The sentencing judge did not provide any explanations for the harsh conditions. Cruz’s counsel made a general objection that the conditions were inappropriate because the original sex offense had occurred some fifteen years earlier. Counsel offered no further elaboration for the objection. He simply asked the court to “make a record” of the objection.

 

The first issue the First Circuit had to decide was whether Cruz’s waiver of appeal foreclosed his right to seek appellate review of his sentence.The First Circuit has established a three-prong criterion in these kinds of cases: 1) whether the scope of the waiver was clearly spelled out; 2) whether the trial court addressed the waiver with the defendant prior to sentencing; and 3) whether the denial of a defendant’s appellate rights would constitute a “miscarriage of justice.” The first two prongs of this test were met in Cruz’s case, so the only door left open for Cruz was the miscarriage of justice prong.

 

The First Circuit noted that the miscarriage of justice exception is frequently sought but seldom applied. The appeals court has granted this exception only in cases where the “constitutional dimension” is clear and the government would suffer “little prejudice” by its application. Against this backdrop, the First Circuit entertained but rejected the mental health/sex offender condition, but elected to apply the exception to the condition barring Cruz from having any contact with minors.

 

The First Circuit followed the lead of the Third, Seventh and Eighth Circuits which have held that a condition barring contact with minors without explanation warrants resentencing. The First Circuit held:

 

“The record before us is devoid of any explanation for the imposition of conditions that would deprive Del Valle-Cruz of any meaningful relationship with his son. The imposition of these conditions – justified by neither the government nor the court – was a significant error. Although a court’s failure to explain its reasoning for the imposition of conditions does not automatically result in a miscarriage of justice, where, as here, the error is of this constitutional dimension, there can be no doubt that the enforcement of the [appeal] waiver would be a miscarriage of justice.”

 

It is incongruous that a sentencing judge would impose the kind of draconian conditions imposed on Cruz without providing any justifiable explanation. Given Cruz’s criminal history, there was no reasonable justification for imposing either condition addressed by the appeals court, or most of the other conditions imposed by the judge.

 

A defendant’s decision to waive his right to appeals always comes before the presentence report is issued.
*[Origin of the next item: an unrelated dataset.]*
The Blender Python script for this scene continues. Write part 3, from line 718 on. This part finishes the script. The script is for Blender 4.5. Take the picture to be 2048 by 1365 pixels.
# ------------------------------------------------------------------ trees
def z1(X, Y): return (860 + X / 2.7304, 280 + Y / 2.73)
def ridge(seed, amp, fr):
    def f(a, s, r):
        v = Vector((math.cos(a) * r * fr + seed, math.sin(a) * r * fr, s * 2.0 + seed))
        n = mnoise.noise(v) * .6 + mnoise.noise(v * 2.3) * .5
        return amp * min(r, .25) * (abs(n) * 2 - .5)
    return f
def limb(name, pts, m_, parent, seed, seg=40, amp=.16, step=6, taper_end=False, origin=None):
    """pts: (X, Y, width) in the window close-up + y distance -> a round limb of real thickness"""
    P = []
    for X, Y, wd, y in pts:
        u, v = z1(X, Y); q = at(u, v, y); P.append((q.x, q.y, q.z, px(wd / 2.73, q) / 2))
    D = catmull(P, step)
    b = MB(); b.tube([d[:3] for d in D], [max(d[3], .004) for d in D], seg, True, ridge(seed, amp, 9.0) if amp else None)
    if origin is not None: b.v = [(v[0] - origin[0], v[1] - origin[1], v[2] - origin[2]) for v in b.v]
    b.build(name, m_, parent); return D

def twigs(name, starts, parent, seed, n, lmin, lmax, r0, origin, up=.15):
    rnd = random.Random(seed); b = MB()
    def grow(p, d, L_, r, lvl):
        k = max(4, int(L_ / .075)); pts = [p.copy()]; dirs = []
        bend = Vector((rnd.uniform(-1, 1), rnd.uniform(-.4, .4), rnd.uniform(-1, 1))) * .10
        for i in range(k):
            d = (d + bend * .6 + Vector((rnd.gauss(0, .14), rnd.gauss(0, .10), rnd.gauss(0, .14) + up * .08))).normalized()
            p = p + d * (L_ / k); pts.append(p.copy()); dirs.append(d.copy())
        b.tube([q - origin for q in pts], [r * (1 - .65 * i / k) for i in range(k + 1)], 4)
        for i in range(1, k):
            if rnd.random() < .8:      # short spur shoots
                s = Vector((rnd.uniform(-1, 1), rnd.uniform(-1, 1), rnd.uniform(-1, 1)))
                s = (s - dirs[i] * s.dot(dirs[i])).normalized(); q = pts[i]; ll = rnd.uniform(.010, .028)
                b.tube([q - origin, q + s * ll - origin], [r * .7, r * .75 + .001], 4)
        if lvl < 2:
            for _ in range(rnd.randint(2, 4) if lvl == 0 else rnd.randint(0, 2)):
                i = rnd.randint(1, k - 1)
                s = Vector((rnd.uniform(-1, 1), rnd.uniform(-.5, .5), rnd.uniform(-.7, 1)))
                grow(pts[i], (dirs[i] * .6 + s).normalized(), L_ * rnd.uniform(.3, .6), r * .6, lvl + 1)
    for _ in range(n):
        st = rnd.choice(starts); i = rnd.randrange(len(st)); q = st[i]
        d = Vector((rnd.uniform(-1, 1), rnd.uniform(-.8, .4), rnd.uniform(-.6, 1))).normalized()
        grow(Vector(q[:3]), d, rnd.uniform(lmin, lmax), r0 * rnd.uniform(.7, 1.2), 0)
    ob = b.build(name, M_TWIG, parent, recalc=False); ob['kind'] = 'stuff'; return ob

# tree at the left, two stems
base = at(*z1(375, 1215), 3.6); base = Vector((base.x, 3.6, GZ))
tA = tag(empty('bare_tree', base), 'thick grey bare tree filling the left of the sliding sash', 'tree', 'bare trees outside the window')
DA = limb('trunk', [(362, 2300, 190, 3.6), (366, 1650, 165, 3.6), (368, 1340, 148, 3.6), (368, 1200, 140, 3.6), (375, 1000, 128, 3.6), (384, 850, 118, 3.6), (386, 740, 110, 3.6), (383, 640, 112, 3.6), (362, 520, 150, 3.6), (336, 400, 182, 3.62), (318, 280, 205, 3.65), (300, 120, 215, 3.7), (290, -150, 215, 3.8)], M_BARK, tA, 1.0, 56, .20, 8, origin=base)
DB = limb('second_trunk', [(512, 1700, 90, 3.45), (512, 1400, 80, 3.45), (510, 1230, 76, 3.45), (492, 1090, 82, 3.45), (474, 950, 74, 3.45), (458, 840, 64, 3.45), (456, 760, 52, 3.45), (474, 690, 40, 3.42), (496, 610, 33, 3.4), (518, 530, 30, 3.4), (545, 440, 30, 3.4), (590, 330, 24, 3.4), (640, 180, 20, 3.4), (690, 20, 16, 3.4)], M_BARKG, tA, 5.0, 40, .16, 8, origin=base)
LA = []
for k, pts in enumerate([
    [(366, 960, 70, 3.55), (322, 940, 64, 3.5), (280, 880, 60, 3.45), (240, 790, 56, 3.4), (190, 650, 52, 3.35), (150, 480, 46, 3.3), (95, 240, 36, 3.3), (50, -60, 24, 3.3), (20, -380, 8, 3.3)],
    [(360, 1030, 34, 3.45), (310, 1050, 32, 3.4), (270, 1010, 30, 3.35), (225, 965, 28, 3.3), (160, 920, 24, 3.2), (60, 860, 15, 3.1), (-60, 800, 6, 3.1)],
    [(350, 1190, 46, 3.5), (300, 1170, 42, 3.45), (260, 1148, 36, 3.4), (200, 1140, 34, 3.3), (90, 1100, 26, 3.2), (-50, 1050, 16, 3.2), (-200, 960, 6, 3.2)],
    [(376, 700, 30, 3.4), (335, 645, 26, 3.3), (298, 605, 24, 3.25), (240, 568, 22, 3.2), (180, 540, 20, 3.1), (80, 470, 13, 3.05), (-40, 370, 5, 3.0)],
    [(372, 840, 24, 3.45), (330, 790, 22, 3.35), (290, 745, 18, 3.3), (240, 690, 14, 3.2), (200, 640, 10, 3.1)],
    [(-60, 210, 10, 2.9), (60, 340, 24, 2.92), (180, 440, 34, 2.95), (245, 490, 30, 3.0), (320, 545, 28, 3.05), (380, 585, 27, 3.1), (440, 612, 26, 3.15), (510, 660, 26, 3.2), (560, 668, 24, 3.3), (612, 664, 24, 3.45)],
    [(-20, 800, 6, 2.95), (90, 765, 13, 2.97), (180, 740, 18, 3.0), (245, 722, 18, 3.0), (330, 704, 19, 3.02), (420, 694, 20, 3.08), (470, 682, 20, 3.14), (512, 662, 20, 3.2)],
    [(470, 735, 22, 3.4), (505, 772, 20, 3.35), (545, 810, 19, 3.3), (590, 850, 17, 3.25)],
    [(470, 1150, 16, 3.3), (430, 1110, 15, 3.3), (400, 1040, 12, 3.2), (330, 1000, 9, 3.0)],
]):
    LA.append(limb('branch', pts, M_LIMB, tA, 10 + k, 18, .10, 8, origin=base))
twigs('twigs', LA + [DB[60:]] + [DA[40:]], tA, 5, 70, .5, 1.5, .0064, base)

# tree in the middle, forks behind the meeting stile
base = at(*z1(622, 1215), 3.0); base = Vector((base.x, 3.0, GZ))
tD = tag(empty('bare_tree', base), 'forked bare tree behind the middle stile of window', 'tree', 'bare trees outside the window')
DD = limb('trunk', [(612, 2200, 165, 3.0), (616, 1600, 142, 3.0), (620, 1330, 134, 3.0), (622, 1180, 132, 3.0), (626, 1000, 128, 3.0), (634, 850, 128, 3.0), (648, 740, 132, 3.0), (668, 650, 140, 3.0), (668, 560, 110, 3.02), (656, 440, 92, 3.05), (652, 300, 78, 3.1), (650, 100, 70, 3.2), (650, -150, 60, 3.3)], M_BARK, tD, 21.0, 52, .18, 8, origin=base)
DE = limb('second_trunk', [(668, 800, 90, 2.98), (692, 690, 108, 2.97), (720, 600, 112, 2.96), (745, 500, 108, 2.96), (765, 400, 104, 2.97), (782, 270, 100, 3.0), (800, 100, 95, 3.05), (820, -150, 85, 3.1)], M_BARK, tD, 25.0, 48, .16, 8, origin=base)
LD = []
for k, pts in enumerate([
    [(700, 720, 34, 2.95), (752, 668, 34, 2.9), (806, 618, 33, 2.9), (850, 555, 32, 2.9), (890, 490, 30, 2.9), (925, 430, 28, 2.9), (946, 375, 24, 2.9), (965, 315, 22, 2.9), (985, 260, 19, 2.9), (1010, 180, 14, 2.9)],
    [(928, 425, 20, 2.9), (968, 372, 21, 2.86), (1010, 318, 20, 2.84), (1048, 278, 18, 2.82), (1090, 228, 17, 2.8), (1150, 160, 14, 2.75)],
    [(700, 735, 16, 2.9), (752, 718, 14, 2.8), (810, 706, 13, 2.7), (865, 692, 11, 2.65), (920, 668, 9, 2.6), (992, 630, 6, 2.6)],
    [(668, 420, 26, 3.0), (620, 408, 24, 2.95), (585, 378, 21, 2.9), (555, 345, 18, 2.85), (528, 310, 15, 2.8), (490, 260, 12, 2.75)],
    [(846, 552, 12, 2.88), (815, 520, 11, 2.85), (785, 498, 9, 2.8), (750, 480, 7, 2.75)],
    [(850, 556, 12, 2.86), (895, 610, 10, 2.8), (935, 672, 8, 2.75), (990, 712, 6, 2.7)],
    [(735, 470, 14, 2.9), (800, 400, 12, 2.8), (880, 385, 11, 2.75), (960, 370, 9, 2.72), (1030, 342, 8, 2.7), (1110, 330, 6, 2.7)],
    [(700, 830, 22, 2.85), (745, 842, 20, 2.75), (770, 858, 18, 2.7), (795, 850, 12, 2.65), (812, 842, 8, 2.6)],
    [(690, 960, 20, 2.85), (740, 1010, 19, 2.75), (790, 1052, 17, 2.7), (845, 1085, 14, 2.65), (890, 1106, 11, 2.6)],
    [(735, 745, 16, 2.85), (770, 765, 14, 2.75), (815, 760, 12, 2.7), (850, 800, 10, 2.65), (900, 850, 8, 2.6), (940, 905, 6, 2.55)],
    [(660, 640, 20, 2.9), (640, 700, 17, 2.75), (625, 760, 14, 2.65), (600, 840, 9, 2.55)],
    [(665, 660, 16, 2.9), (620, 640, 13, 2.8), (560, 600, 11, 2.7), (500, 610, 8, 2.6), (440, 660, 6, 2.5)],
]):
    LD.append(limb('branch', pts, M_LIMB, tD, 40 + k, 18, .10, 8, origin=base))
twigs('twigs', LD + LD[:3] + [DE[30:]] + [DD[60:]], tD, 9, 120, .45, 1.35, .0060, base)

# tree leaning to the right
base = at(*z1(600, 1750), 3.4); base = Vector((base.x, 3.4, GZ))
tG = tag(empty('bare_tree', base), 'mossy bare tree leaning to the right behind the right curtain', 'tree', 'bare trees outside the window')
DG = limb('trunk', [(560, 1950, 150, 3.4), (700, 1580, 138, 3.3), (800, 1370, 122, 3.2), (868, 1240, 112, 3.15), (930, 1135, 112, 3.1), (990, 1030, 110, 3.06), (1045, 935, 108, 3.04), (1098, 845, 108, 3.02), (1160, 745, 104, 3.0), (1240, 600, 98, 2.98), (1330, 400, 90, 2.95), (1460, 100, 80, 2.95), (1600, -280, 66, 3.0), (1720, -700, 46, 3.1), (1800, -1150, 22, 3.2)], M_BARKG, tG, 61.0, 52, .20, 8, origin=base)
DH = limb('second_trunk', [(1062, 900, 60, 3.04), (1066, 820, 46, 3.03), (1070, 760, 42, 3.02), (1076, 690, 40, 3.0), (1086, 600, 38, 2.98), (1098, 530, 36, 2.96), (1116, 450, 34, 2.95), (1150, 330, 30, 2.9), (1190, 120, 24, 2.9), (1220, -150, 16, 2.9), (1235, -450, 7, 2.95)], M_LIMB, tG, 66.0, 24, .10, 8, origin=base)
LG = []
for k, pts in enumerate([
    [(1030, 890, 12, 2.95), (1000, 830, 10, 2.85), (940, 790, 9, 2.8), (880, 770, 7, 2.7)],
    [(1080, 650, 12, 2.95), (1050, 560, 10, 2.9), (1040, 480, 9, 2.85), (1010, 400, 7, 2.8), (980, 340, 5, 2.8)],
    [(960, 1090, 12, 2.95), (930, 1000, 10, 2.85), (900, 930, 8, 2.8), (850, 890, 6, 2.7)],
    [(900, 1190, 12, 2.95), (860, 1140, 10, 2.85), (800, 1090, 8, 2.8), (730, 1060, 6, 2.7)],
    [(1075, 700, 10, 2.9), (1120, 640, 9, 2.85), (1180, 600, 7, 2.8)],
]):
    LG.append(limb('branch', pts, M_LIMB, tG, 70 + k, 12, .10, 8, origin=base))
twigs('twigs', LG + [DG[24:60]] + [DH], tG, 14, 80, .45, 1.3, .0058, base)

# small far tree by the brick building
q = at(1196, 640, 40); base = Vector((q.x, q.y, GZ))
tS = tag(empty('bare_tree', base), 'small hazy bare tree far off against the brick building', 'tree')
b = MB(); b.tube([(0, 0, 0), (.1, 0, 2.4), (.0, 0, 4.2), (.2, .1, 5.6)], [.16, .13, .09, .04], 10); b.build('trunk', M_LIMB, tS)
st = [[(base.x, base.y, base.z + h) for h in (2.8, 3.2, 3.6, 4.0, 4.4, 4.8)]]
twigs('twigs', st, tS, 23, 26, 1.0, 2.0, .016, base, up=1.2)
Counsel should insist on preserving the right to appeal both unlawful and unreasonable conditions of supervised release in any plea agreement. Failing to do that, counsel should make a detailed and specific objection to any supervised release condition that is either unlawful or unreasonable. Counsel should also insist that the sentencing judge provide detailed explanations for each condition attached to supervised release. The failure of counsel to offer a more elaborate objection confined Cruz’s appellate review under the strict “miscarriage of justice” standard. The waiver of the right to appeal should always be conditioned on the defendant maintaining his right to appeal any unlawful or unreasonable conditions of supervised release.